A bill filed this year by Sen. Cam Ward (R-Alabaster) would create mandatory minimum sentences for "trafficking in fentanyl," which includes possession of a small amount of this drug or any mixture (which could include heroin). Astoundingly, the bill creates a mandatory minimum sentence of life without the possibility of parole for trafficking in just 28 grams.

"Even if it did increase the numbers on incarceration, that's okay, because this is something we need to crack down on," Ward told the Alabama Media Group.

In Idaho, Rep. John Gannon, a Democrat who voted for a criminal justice reform bill that was passed in 2011 as a part of a Justice Reinvestment initiative, sponsored a bill that would charge individuals who sell heroin to someone who dies from overdose with second degree murder—a mandatory minimum 10-year prison sentence in the state.

Other states are introducing similar bills to allow for murder or manslaughter charges for those who sell or give heroin to someone who later dies from an overdose, while others have steadily increased the number of prosecutions for these individuals, as noted in a post last year.

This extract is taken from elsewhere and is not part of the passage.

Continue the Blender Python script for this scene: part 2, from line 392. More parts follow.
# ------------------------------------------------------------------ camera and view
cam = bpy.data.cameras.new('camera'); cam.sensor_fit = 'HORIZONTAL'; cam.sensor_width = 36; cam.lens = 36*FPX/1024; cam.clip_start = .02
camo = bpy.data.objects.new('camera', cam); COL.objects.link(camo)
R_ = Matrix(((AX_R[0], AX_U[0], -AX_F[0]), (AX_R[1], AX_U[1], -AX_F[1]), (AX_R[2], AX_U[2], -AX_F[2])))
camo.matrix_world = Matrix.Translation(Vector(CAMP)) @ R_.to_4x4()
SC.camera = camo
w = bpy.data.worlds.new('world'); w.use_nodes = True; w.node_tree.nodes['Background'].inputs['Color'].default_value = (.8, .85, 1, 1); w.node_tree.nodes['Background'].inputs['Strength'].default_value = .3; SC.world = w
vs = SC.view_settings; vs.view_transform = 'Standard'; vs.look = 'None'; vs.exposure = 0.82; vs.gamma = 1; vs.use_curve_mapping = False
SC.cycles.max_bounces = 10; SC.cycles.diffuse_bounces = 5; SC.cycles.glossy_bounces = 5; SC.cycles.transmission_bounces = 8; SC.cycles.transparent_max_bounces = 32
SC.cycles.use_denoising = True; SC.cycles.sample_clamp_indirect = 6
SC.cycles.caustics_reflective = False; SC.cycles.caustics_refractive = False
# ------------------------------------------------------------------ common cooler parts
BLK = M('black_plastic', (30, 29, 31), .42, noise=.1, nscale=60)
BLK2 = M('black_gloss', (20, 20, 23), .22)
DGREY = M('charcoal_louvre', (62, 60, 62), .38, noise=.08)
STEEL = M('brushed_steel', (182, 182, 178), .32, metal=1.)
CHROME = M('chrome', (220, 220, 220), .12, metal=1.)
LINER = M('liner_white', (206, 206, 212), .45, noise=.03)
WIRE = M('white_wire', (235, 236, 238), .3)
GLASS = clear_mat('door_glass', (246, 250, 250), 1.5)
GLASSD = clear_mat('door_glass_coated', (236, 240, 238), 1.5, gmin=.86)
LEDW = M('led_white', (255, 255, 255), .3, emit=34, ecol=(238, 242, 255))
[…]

In Connecticut, a state that has seen its prison population at its lowest point in decades and that has enacted many positive reforms in recent years, three bills have been introduced that would increase penalties for individuals who sell heroin to someone who fatally overdoses. Two of those bills would "hold dealers criminally liable," while the other would allow dealers to be charged with homicide.

In Maryland, the governor put forward a bill that creates a new felony offense for when someone provides or sells heroin, resulting in a fatal overdose. This new offense carries up to 30 years in prison.

Prohibition and increased penalties for heroin related offenses will not solve any heroin crisis, it will only further compound all the problems legislators think it will fix. As similar responses to past drug crises have shown, these tactics only result in more loss of life, more incarceration, more spending on prisons, more wasted taxpayer dollars, and more failure. As long as heroin hysteria exists, we'll continue to see the same kind of wrongheaded policy responses.